A centralidade nas cláusulas abusivas remete a uma atuação estática, na qual permanece ao adquirente outro encargo. A necessidade de recorrer ao judiciário nestas hipóteses são por si só significativas da distinção de posição contratual. Neste passo, ganharia relevo a atuação de órgãos legitimados para a defesa e proteção das relações de consumo em sentido lato (arts. 55 e ss, CDC). Uma atuação com maior grau de efetividade destas entidades possibilitaria maior segurança aos aderentes, diminuindo os riscos destes no exercício da liberdade contratual, oferecendo assim maior qualidade para a liberdade contratual e para o próprio mercado.
 
Pense-se ainda no mercado imobiliário. Existem diversas empresas atuantes neste mercado, realizando empreendimentos dos mais diversos portes.

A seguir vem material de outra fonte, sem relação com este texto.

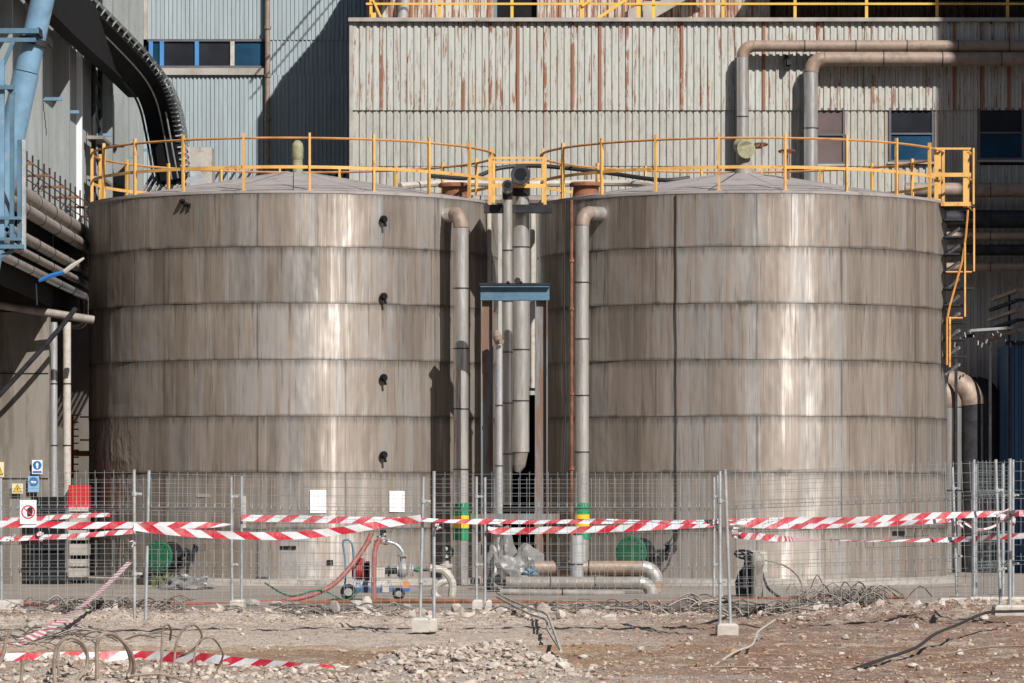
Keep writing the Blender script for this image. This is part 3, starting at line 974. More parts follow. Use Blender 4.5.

Estes órgãos poderiam realizar a fiscalização dos instrumentos contratuais, buscando, independente das relações entre vendedor e comprador, junto às instancias legitimadas, seja na esfera administrativa ou judiciária, promover de forma dinâmica uma aproximação maior das posições contratuais[9].
 
 
Felipe Raminelli Leonardi – Av. Pereira Barreto, 1395, Torre Norte, Sala 135, Paraíso, CEP 09190-610 – Santo André – SP – Brasil.
Fone/Fax: (5511) 4425-7165
Situação: Mestrando em Direito Civil pela PUC/SP. Monitor da disciplina Direito Comercial II na Faculdade de Direito de São Bernardo do Campo. Bacharel em direito pela mesma instituição no ano de 2004. Advogado de empresa privada em São Paulo.
 


[1] O presente texto é parte de monografia apresentada originariamente na disciplina Direito Civil I – Direito Civil-Constitucional do curso de pós-graduação em sentido estrito da PUC/SP, ministratada no segundo semestre de 2006 pelo professor Renan Lotufo, a quem dedico a presente publicação. Registro também meus agradecimentos ao professor Marcelo Benacchio. Críticas e sugestões ~soa bem vindas e podem ser endereçadas para felipe.leonardi@aasp.org.br.
[2] Claudia Lima Marques, Contratos no Código de Defesa do Consumidor, ob. cit., pp. 174-178.
[3] Natalino Irti, Persona e mercato, ob. cit., pp. 97-98.
[4] Irti, Natalino, Il negozio giuridico come categoria storiografica, in Letture bettiane sul negozio giuridico, Milano, Giuffrè, 1991, pp. 43-73. “Allora è preferibile di rinchiudere il negozio in una pagina di storia, e prepararsi a costruire strumenti di defesa più moderni ed efficaci” (p. 69).
[5] Natalino Irti, Persona e mercato, ob. cit., p. 103.
[6] Noticiado pelo Informativo n.º 302 do STJ: “Trata-se de ação movida pelo recorrente contra empresa construtora, objetivando a rescisão do contrato de promessa de compra e venda e o recebimento da totalidade das parcelas pagas, devido à desistência da aquisição de imóvel em empreendimento residencial promovido pela ré. A partir do julgamento do REsp 59.870-SP, DJ 7/2/2000, posicionou-se este Superior Tribunal no sentido de ser possível ao consumidor adquirente de imóvel propor o desfazimento da compra em face de impossibilidade sua no adimplemento das prestações. Também ficou definido como razoável um percentual de 25% das parcelas pagas pelo comprador para o ressarcimento das despesas administrativas, propaganda, corretagem, depreciação imobiliária (de imóvel novo para usado), desgaste pelo uso, impostos, recolocação no mercado etc alusivas à unidade residencial. Precedentes citados: REsp 196.311-MG, DJ 19/8/2002, e REsp 723.034-MG, DJ 12/6/2006. REsp 332.947-MG, Rel. Min. Aldir Passarinho Junior, julgado em 24/10/2006”.
[7] Envolvendo a informação veja-se modelo de cláusula: “Na hipótese de o empreendimento ora transacionado possuir um imóvel decorado, fica o comprador ciente que este imóvel foi decorado apenas para demonstração aos interessados com a finalidade de apresentar uma noção básica de como é o imóvel já mobiliado e decorado, tratando-se de Show Room. Fica o comprador ciente que os materiais utilizados neste imóvel podem ser diferentes daqueles que serão entregues no imóvel objeto deste instrumento. Todos os acessórios de decoração tais como luminárias, decoração em gesso, móveis etc não serão entregues no imóvel objeto deste instrumento. Os materiais empregados no imóvel decorado podem ter suas marcas, tamanhos e modelos diferenciados daqueles que realmente será entregue, para tanto o comprador concorda e está ciente que os materiais são aqueles constantes de memorial descritivo”.
[8] Bianca, C. Massimo, La tutela del promittente compratore nella contratazione immobiliare, in Realtà sociale ed effetività della norma, Volume secondo, Tomo I, Milano, Giuffrè, 2002, p. 430.
[9] Neste sentido a regulamentação noticiada no Estado de São Paulo da forma de oferta de bens colocados tanto na vitrine, como no interior das lojas em shopping center. Esta informação deve ser clara, compreensível de plano, caso existam condicionantes estes devem ser evidenciados.